After leading universities for more than 30 years, one thing is absolutely clear to me: We must control our own agenda, and we cannot do so without a firm financial foundation. We need new revenue from new sources to carry out our historic purposes. And we need to focus our efforts on our core comparative advantages in teaching and knowledge creation, activities that are central to the missions of psychology departments and other academic units.

This spring, we celebrated commencement with more than 10,000 new graduates. They came from throughout Ohio, across the United States, and nearly 100 countries around the world. Regardless of the place they call home, they came to the university believing in the power and promise of higher education. Ohio State is the front door to the American Dream. I cannot — I will not — allow that door of opportunity to close.

Comments

I agree that public universities need to adapt to the withdrawal of state funds for their operation. However, we shouldn’t pretend that what we are doing is other than tax/burden shifting.

Where exactly is a private corporation going to come up with parking revenues that the university could not? Answer: Students, staff, and faculty, a form of tuition increase on students and compensation reduction for staff and faculty. There is no free lunch and there are no free revenues to run our universities. (I’m also not impressed by the greater “take” on capital campaigns. Wealthy donors can easily afford to be more generous after their tax burden has shifted to the less wealthy who have born the brunt of the recession and who will pay for budget deficits in the future.)

I prefer the more straightforward (and honest) approach of increasing tuition fees, allowing students to make easier comparisons about university attendance costs and (perceived) benefits. I would rather not see universities, public or private, adopt the airline approach of obfuscating flying costs by a “nickle and dime” approach to revenue generation from customers.

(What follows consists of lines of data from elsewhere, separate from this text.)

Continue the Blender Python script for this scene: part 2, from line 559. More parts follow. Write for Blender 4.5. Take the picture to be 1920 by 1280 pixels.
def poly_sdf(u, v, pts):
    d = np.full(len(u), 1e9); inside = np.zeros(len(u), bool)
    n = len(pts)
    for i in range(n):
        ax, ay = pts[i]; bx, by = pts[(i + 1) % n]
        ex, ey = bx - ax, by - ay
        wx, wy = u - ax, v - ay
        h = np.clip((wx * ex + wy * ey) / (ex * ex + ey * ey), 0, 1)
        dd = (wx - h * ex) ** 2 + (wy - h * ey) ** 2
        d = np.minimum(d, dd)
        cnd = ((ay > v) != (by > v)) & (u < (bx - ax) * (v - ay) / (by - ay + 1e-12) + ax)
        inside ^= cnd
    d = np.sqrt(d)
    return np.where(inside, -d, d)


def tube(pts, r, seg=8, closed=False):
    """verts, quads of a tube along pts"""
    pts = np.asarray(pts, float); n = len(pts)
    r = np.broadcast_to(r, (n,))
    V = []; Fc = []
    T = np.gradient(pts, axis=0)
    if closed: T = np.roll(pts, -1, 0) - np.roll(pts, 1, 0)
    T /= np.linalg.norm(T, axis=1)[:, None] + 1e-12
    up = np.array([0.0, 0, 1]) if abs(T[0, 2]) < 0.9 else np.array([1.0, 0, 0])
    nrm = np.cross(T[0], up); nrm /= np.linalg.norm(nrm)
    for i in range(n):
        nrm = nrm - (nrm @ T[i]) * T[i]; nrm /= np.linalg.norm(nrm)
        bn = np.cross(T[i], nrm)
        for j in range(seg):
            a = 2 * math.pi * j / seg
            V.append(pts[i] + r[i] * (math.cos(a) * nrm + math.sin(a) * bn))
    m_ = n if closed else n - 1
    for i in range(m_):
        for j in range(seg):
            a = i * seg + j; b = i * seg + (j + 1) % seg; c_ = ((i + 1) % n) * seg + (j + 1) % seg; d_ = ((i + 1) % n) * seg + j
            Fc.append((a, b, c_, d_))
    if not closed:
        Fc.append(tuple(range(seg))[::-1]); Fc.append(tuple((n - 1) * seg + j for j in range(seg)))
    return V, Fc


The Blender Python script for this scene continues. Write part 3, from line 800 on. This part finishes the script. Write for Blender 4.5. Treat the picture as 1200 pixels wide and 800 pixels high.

As to the business of courting private companies with “affinity” contracts, I’m reminded of the story told about George Bernard Shaw, who was seated next to a very attractive actress at a dinner. He asked her, would you sleep with me for a million pounds. She said, “of course!” Shaw then asked her if she would sleep with him for 5 pounds. She replied indignantly: “Do you think I’m a common prostitute?” Shaw replied, “We’ve already established what you are, now all we are doing is dickering about price.” As long as universities clearly recognize what we are doing in creative revenue generation, we can have an intelligent discussion about the price we may be paying.